Flag of Afrin Canton
Strongly influenced by the 30 year guerrilla war waged by the Kurdish Workers Party (PKK), the main political party representing the Rojava Kurds, the People's Democratic Party (PYD), as well as the less powerful Kurdish National Council (KNC), have established a system of autonomous self-rule based on the Swiss canton system of government.  The PYD and KNC have organized 3 cantons, one of which, Afrin, is run by a women prime minister, Hevi Ibrahim Mustefa.  They also have organized TEV-DEM which is an inclusive coalition that rules the Rojava autonomous region.

According to its constitution, the administration of the de facto autonomous region is committed to international human rights as embodied in international law. The Rojava Kurdish administration emphasizes equal rights for women and a ban on polygamy. Because the region is ethnically diverse, religious freedom and equality is guaranteed to all ethnic groups including Yazidis, Christians, Turkmen, Arabs, and Armenians.  Capital punishment and torture are also banned.  Reports from minorities living among the Rojava Kurds indicate they are  highly satisfied at how they are treated.

Women units of the armed militia, the YPJ (Women's Defense Units), have played a key role in preventing the Dacsh from expanding its area into Kurdish inhabited areas along the Syrian-Turkish border.  The strength of these units, whose losses almost approximate those of their male counterpart, the YPG, indicates that Rojava Kurdish women have been critical to Kurdish victories at Kobani, and elsewhere, where the Dacsh lost thousands of fighters.

Women and fighting terrorism  If the Middle East is going to see any meaningful progress, women must escape the shackles in which they presently bound.  While educated women from the upper middle and upper classes in many countries of the Middle East experience little state control over their lives, middle and lower class women, as well as women workers and peasants are still decidedly second-class citizens.
YPJ Commander Jiyan, near Ayn 'Issa, Raqqa, July 1, 2015
Tunisian women demonstrate the need for women to become organized so that they can define their own interests, set their own agendas and fight for their rights only when the (male dominated) state allows them to do so.  The women of the Rojava semi-autonomous region have gone several steps further.  Not only do they have organizations through which to pursue their rights, but they are a core component of the nascent Kurdish state which is being built on the ashes of former Syrian Bacth Party rule.

When women have power and can assert themselves, men do not take them for granted and see them merely as "property," or commodities, designed to serve their physical and emotional needs. Indeed, this has been the manner in which  Dacsh has attempted to legitimate their seizure and treatment of women.  In their view, women are property, not human beings and, if they're not Muslim, then they become the "spoils of war."

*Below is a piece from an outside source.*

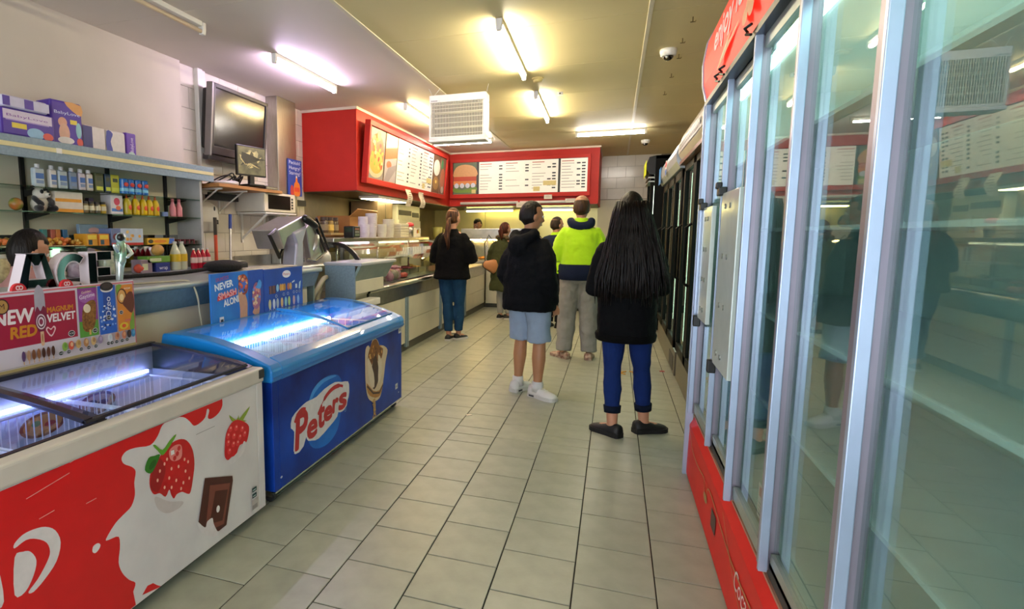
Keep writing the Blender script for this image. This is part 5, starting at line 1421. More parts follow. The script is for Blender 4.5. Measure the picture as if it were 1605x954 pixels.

Women's rights constitute a core component in the fight against terrorism in the region.  Youth come to fight for Dacsh because they receive money, a sense of belonging which they usually lack in the areas from which they come, but also sexual pleasure in the form of the extensive system of sex slavery implemented by the tyrant (and rapist), "Caliph Ibrahim."

Thus the struggle against terrorism in the Middle East - including radical extremism, violence and brutality - begins with women achieving equal status with men, and forcing men to rethink and restructure their patriarchal norms and behavior patterns in the process. What many males in the Middle East and elsewhere view as a peripheral issue is actually at the core of bettering not only the region but all societies.